OBJECTIVE = Copy all lines in which the word "follow" can be found.

GIVEN INFORMATION =
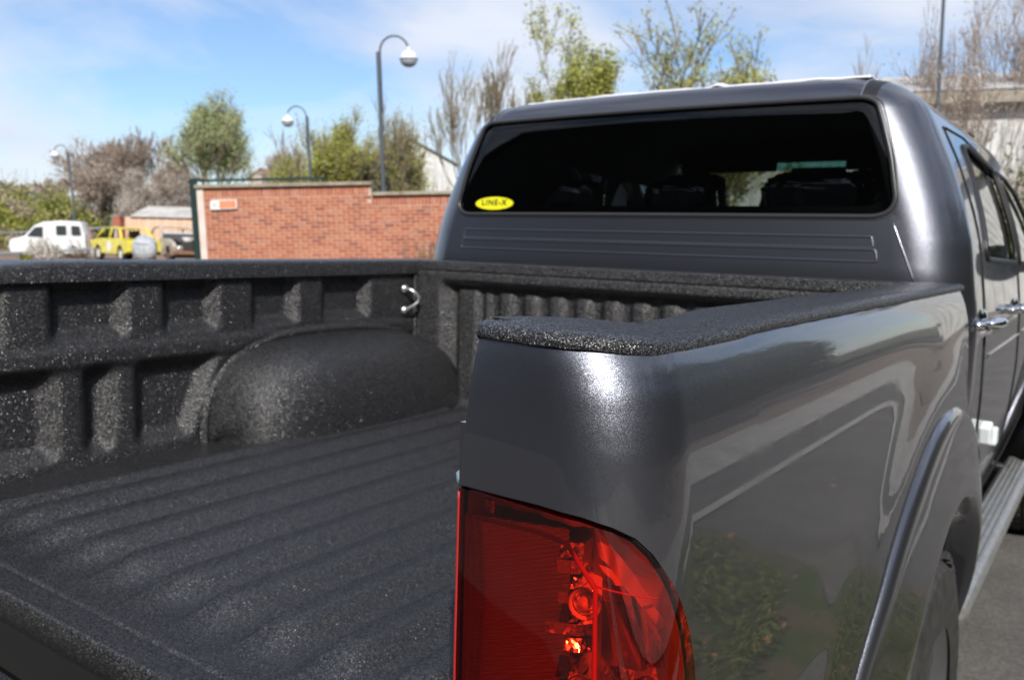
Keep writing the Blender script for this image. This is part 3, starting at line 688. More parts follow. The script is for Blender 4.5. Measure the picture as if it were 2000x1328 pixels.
# ---- hedges and trees along the left
bush('hedge', gnd(50, 50, YZ), (7.8,2.2,4.3), 'broad yellow-green hedge behind the white van at the far left', 'hedge', [GREENS[0],GREENS[1],GREENS[1],BUDS], 36000, .062, rz=YAW, lobes=26, seed=1)
bush('hedge', gnd(180, 52, YZ), (3.4,2.0,3.6), 'darker green hedge between the white van and the peach shed', 'hedge', [GREENS[2],GREENS[0],BUDS], 14000, .062, rz=YAW, lobes=12, seed=2)
for i, (px, D, top, wpx, lab, bk, lf, kw) in enumerate([
    (20, 66, 352, 150, 'bare grey thicket behind the hedge at the left edge', BARK, BUDS, dict(leafn=2, leafs=0.030, levels=6, forks=3)),
    (105, 64, 345, 120, 'bare thin treetops between the left hedge and the farthest lamp', BARK, BUDS, dict(leafn=2, leafs=0.030, levels=6, forks=3)),
    (205, 52, 268, 150, 'brown budding bushy tree right of the farthest street lamp', BARK, BUDS, dict(leafn=6, leafs=0.035, levels=6, forks=3)),
    (268, 54, 252, 150, 'bare upright tree with grey twigs in the middle of the brown trees', BARK, BUDS, dict(leafn=2, leafs=0.027, levels=6, forks=3)),
    (262, 49, 330, 120, 'cream-blossomed low tree above the peach shed roof', BARK, BLOOM, dict(leafn=4, leafs=0.024, levels=6, forks=3)),
    (325, 52, 258, 140, 'brown twiggy tree just left of the tall pale green tree', BARK, BUDS, dict(leafn=4, leafs=0.032, levels=6, forks=3)),
    (352, 49, 345, 90, 'cream-flecked shrub against the green post above the shed', BARK, BLOOM, dict(leafn=4, leafs=0.027, levels=6, forks=2)),
    (418, 46, 168, 150, 'tall pale green leafy tree standing left of the middle street lamp', BARKL, GREENS[3], dict(leafn=8, leafs=0.044, lsp=.22, levels=6, up=.7)),
    (545, 44, 250, 90, 'thin white-flecked tree left of the middle street lamp post', BARK, BLOOM, dict(leafn=2, leafs=0.027, levels=6)),
    (585, 43, 262, 100, 'low yellow-green bush tree behind the middle of the brick wall', BARK, GREENS[1], dict(leafn=4, leafs=0.035, levels=6)),
    (665, 36, 205, 110, 'yellow-green conical tree right of the middle street lamp', BARKL, GREENS[1], dict(leafn=6, leafs=0.035, lsp=.16, levels=6, up=.75)),
    (718, 38, 270, 80, 'low tangled brown-green shrub left of the ivy-clad stem', BARK, GREENS[2], dict(leafn=2, leafs=0.030, levels=6)),
    (770, 24, 185, 110, 'bare twisted tree with an ivy-clad pale stem below the nearest lamp', BARKL, GREENS[1], dict(leafn=2, leafs=0.020, levels=6, ivy=.62, trunk_r=.09)),
    (935, 30, 105, 170, 'bare fine-twigged tree rising left of the cab roof', BARKL, GREENS[1], dict(leafn=2, leafs=0.020, levels=6, forks=2, up=.8)),
    (990, 27, 70, 150, 'tall pale bare tree just above the left corner of the cab roof', BARKL, GREENS[3], dict(leafn=2, leafs=0.020, levels=6, forks=2, up=.85)),
    (1215, 24, -60, 430, 'large leafy yellow-green tree directly behind the cab roof', BARKL, GREENS[1], dict(leafn=22, leafs=.040, lsp=.12, levels=6, up=.6, forks=2)),
    (1290, 26, 0, 330, 'second leafy tree close behind the large one over the cab roof', BARKL, GREENS[1], dict(leafn=16, leafs=.040, lsp=.12, levels=5, up=.7)),
    (1420, 26, 60, 280, 'open young tree with sparse yellow leaves right of the large one', BARKL, GREENS[1], dict(leafn=10, leafs=.038, lsp=.10, levels=5, up=.6)),
    (1665, 34, 70, 120, 'leftmost bare brown tree beyond the right end of the cab roof', BARK, BUDS, dict(leafn=2, leafs=0.020, levels=5)),
    (1735, 32, -20, 190, 'dense bare brown tree left of the tall lamp column', BARK, BUDS, dict(leafn=2, leafs=0.020, levels=6, forks=2)),
    (1850, 28, 40, 150, 'bare brown tree right of the tall lamp column', BARK, BUDS, dict(leafn=2, leafs=0.017, levels=5)),
    (1962, 31, -40, 190, 'bare tree at the right edge in front of the pitched roof', BARK, BUDS, dict(leafn=2, leafs=0.017, levels=5)),
    ]):
    z = YZ if D > 30 and px < 900 else GZ
    base = gnd(px, D, z); H = height_to(base, top, Vector((0,0,1)))
    tree('tree', base, H, wpx/FPX*D, lab, 'tree', 'spring trees round the lot', bark=bk, leaf=lf, seed=20+i, **({} if 'lsp' in kw else dict(lsp=.22)), twigmat=(TWIG if bk is BARK else BARKL), twig_r=.004+.00016*D, **kw)
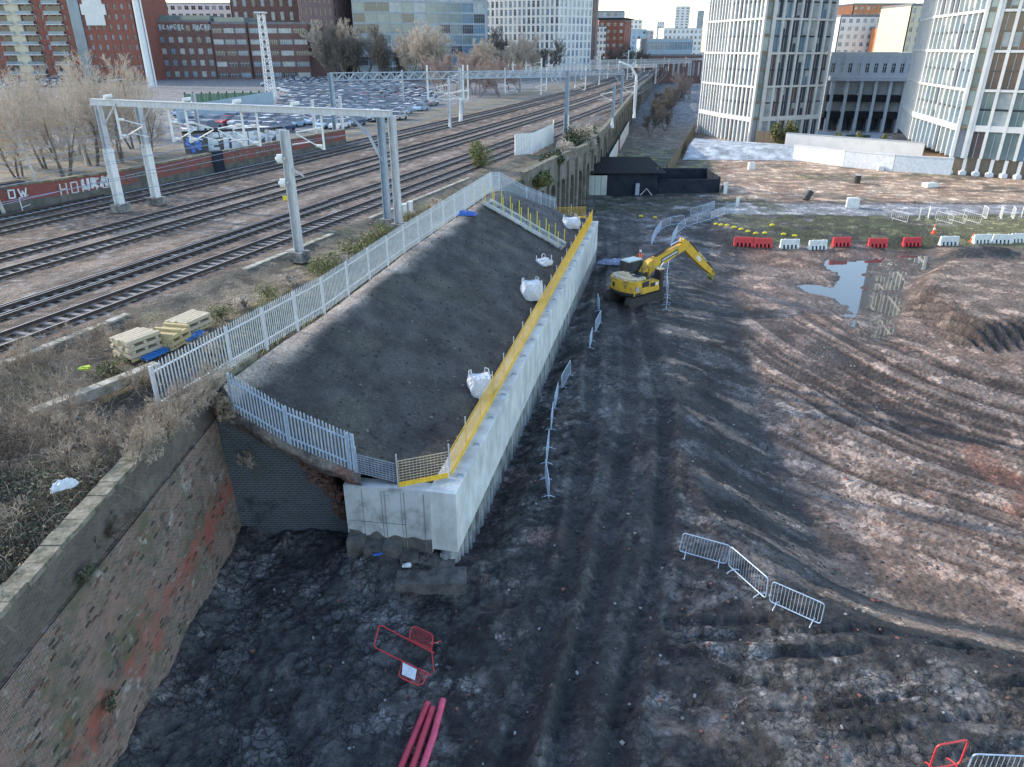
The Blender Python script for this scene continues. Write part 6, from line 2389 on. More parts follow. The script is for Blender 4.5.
block('mill_building', 'tall dark red mill building rising behind the factory wings', rect(x0, x1, 352, 30), 7, 66, 'brick_brown', {0: dict(nb=9, nf=11, wf=.4, hf=.62, sill=.2, glass=['glass_pale', 'glass_blue', 'glass_dark']), 1: dict(nb=5, nf=11, wf=.35, hf=.55)}, seed=7)
x0, x1 = xat(306, 338, 9), xat(338, 345, 9)
block('mill_building', 'dark purple brick mill at the right end of the factories', [(x0, 338), (x1, 346), (x1 + 5, 372), (x0, 368)], 7, 62, 'brick_purple', {0: dict(nb=7, nf=12, wf=.3, hf=.6, glass=['glass_dark']), 1: dict(nb=5, nf=12, wf=.3, hf=.6, glass=['glass_dark'])}, frame='brick_purple', seed=8)
x0, x1 = xat(160, 400, 9), xat(240, 400, 9)
block('pale_offices', 'pale long office roofline seen above the lettered factory', rect(x0, x1, 400, 20), 7, zat(4, 400), 'white_render', {0: dict(nb=12, nf=9, wf=.6, hf=.5)}, seed=9, roof='roof_pale')
# -- glass office
Y3 = 345
x0, x1 = xat(336, 380, 9), xat(358, 380, 9)
block('office_block', 'narrow white banded office block left of the glass office', rect(x0, x1, 380, 20), 7, 70, 'white_render', {0: dict(nb=2, nf=16, wf=.92, hf=.5, glass=['glass_blue', 'glass_dark'], mull=3)}, seed=10)
x0, x1 = xat(357, Y3, 9), xat(486, Y3 + 14, 9)
block('glass_office', 'wide blue glass office block behind the bare trees', [(x0, Y3), (x1, Y3 + 14), (x1, Y3 + 46), (x0, Y3 + 34)], 7, 62, 'grey_clad', {0: dict(nb=11, nf=13, wf=.95, hf=.82, sill=.1, glass=['glass_teal', 'glass_teal', 'glass_blue', 'glass_pale', 'glass_dark'], mull=4)}, frame='grey_clad', seed=11, lim=99)
# -- white tower, mesh of slim piers
Y4 = 400
x0, xm, x1 = xat(486, Y4, 9), xat(558, Y4 - 6, 9), xat(590, Y4 + 8, 9)
block('residential_tower', 'pale residential tower with slim white piers left of the brown tower', [(x0, Y4 + 12), (xm, Y4 - 6), (x1, Y4 + 8), (x1 + 2, Y4 + 40), (x0 + 4, Y4 + 50)], 7, 95, 'pier_white',
      {0: dict(nb=16, nf=24, wf=.55, hf=.75, sill=.12, glass=['glass_pale', 'glass_blue', 'glass_dark']), 1: dict(nb=8, nf=24, wf=.55, hf=.75, sill=.12, glass=['glass_pale', 'glass_blue'])}, seed=12, lim=99)
x0, x1 = xat(560, Y4 - 20, 9), xat(608, Y4 - 20, 9)
x0, x1 = xat(553, 430, 9), xat(596, 430, 9)
x0 = xat(556, 425, 9)
block('residential_tower', 'brown residential tower with close dark vertical fins', [(xat(557, 418, 9), 418), (xat(594, 424, 9), 424), (xat(596, 450, 9), 450), (xat(560, 450, 9), 450)], 7, 95, 'brick_purple', {0: dict(nb=14, nf=24, wf=.5, hf=.8, sill=.1, glass=['glass_dark', 'glass_dark', 'glass_brown'])}, frame='brick_purple', seed=13, lim=99)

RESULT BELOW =
Keep writing the Blender script for this image. This is part 3, starting at line 688. More parts follow. The script is for Blender 4.5. Measure the picture as if it were 2000x1328 pixels.
The Blender Python script for this scene continues. Write part 6, from line 2389 on. More parts follow. The script is for Blender 4.5.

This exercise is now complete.